Kerr Hatrick, Danila Deliya  |  Deutsche Bank, Quantitative Products One  |  June 15, 2009
Equity Trading Fundamentals: How Fast, How Small, How Soon, and How Easy?

Trade Size is Shrinking, but the Queues are lengthening…
So far we have focused on typical intertrade durations, but this is only one measure of the speed of trading. More sophisticated measures also take into account orderbook queue dynamics; in other words, how many times you would expect an order to be placed, or cancelled, on the order book. We measure simply how frequently the bid/ask queues change, over a typical trading day, for our set of exchanges. The order cancellations or submissions we count occur only on the most competitive bid and ask levels. High numbers of changes are a strong indication of significant systematic, or algorithmic trading activity. It is here, in particular, that US trading really distinguishes itself from the rest of the world; specifically, trading on NASDAQ. In Figure 3, we look at a near current picture of number of trades, and the number of bid/ask changes, during October 2008.

Algorithms jostle for precedence in the bid/ask queues, particularly in their passive cycles. During these, they try to execute parts of their original quantity without resorting to a market order. This results in longer natural queue lengths, but does not fully explain the extraordinary number of changes evident on NASDAQ. We attribute at least some of this to other active systematic trading systems, perhaps designed to capture spread.

Ease of Trading over the Credit Crunch
Algorithms which target VWAP typically have a number of hard decisions to make. One of these, is when to transition from passive behaviour to more active behaviour. Optimal passive behaviour ensures good order placement in the bid, or offer queues. In a liquid market where there is some appetite for risk, passive cycles make executions easy and cheap. In less liquid, risk-averse markets, active behaviour is necessary to execute target quantities of shares: the bid-offer spread need to be crossed, and this pushes up the cost of the average execution.

The typical bid-offer spread that must be crossed at different periods of time varies widely. We show how it has varied over the credit crunch period in figure 4. We choose to focus only on this period to minimize the effect of tick size reductions which complicate earlier pictures of spread evolution. Some events in the history of the credit crunch are clearly visible in the typical bid/offer spread of liquid names, trading on the exchanges considered. Bear Stearns hedge funds’ bail-out is clearly visible in the NYSE spread history. Massive credit events like Lehman Brothers’ bankruptcy have a longer lasting effect on spreads.


Throughout the contortions, one trend has held steady: the trend towards faster, and – mostly – smaller and more fractured executions.
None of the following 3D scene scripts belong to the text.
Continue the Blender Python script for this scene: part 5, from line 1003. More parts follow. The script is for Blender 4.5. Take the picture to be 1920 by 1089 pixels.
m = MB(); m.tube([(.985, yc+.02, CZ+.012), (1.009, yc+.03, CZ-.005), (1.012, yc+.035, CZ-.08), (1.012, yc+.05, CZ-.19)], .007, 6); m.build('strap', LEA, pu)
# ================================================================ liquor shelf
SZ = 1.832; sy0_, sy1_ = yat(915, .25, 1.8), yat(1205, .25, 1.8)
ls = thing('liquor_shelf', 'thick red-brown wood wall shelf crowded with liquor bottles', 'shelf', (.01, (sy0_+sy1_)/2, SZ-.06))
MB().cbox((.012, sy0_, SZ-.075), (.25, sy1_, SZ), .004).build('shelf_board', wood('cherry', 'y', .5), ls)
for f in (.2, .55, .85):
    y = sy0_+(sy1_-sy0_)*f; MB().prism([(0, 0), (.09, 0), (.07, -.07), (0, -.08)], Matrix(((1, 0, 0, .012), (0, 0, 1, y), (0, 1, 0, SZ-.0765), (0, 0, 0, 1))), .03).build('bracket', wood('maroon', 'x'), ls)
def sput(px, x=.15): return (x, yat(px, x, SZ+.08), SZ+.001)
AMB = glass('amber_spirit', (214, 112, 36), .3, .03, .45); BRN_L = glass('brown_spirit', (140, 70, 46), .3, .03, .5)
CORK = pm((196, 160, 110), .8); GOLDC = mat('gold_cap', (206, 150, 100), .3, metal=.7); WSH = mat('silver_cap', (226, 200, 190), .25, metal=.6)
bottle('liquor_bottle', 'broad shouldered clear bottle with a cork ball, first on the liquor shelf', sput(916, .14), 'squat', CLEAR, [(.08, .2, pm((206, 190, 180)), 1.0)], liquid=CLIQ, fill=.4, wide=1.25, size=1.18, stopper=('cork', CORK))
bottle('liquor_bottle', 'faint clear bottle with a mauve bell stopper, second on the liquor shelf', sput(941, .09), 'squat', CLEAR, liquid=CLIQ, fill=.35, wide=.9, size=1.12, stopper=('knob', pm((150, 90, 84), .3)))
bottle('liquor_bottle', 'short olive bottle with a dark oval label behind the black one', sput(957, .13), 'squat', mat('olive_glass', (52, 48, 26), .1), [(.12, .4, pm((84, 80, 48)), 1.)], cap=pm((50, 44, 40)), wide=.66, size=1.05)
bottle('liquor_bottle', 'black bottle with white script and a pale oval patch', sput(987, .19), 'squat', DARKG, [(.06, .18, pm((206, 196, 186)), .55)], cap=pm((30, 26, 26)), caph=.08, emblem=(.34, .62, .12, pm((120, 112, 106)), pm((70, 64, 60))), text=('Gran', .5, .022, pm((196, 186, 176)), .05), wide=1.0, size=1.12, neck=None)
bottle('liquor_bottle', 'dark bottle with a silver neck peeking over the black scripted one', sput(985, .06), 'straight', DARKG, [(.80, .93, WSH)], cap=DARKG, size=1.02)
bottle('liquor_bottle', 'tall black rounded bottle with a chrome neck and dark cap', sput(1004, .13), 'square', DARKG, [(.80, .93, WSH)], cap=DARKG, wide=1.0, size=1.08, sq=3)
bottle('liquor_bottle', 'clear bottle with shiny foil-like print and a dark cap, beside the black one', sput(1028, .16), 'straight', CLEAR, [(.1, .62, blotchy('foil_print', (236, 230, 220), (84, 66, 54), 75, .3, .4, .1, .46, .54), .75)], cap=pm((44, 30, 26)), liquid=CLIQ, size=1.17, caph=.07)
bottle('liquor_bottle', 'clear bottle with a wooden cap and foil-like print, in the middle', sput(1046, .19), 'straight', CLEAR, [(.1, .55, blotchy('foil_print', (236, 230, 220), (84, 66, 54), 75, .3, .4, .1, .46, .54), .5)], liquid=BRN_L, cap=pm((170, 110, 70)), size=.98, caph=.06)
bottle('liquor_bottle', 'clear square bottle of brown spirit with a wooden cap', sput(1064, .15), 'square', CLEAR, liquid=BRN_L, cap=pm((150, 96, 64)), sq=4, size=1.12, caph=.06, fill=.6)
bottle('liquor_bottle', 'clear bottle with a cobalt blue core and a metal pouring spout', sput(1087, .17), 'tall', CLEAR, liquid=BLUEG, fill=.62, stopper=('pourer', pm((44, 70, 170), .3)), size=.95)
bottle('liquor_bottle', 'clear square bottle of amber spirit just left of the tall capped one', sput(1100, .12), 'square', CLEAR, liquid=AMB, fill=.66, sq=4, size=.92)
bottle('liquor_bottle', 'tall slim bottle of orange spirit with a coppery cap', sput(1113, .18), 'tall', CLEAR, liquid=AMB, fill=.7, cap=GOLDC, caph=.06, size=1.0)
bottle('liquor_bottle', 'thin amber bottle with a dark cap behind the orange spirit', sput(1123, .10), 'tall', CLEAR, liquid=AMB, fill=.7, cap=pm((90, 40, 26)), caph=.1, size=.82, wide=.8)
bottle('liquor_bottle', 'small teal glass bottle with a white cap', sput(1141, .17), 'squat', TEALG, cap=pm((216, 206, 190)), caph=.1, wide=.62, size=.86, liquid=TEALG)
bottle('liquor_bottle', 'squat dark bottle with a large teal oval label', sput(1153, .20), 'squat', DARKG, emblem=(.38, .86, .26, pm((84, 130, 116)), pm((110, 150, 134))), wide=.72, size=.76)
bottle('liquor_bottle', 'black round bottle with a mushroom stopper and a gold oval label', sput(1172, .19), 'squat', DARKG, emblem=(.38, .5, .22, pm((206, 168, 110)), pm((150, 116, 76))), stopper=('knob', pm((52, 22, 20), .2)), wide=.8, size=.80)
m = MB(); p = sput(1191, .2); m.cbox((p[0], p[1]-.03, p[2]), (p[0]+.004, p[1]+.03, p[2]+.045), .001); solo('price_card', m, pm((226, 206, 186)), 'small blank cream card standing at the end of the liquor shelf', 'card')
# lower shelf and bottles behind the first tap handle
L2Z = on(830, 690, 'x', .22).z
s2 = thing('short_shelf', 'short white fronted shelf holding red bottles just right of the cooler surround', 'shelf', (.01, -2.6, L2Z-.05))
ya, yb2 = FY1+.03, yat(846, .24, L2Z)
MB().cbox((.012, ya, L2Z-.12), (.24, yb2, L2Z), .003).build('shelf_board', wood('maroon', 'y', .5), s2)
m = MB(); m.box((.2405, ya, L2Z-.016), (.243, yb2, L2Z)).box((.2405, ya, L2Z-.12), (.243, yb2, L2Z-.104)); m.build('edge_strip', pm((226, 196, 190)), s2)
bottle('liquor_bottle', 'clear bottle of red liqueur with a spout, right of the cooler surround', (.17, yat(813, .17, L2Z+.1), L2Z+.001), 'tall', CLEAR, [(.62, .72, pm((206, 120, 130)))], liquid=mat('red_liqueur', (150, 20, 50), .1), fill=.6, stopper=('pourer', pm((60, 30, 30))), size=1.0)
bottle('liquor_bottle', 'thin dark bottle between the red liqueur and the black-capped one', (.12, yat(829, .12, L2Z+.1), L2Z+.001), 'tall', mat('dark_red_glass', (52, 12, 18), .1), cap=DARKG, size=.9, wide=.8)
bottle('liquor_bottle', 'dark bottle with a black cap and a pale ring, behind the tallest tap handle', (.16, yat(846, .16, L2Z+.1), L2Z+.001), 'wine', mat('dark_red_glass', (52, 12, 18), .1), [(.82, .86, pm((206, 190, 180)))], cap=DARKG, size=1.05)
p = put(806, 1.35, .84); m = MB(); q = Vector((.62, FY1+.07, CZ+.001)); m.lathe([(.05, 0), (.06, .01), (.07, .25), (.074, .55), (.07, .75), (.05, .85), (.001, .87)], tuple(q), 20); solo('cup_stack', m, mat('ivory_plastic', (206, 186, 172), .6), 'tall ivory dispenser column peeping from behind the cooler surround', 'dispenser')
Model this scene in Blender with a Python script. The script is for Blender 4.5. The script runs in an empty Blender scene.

It has held steady in all markets, through high volume panics, as automation suffuses equity trading more broadly each year.

To end on an optimistic note, if one views bid-offer spread as a risk indicator, then the risk aversion of the market has moved steadily downwards since March of this year. Perhaps new algorithms to deal with volatile spreads will emerge just as the volatility is decreasing. Whatever, it seems certain that algorithms will continue to evolve to the limits imposed by trading costs, and lack of alpha forecasts.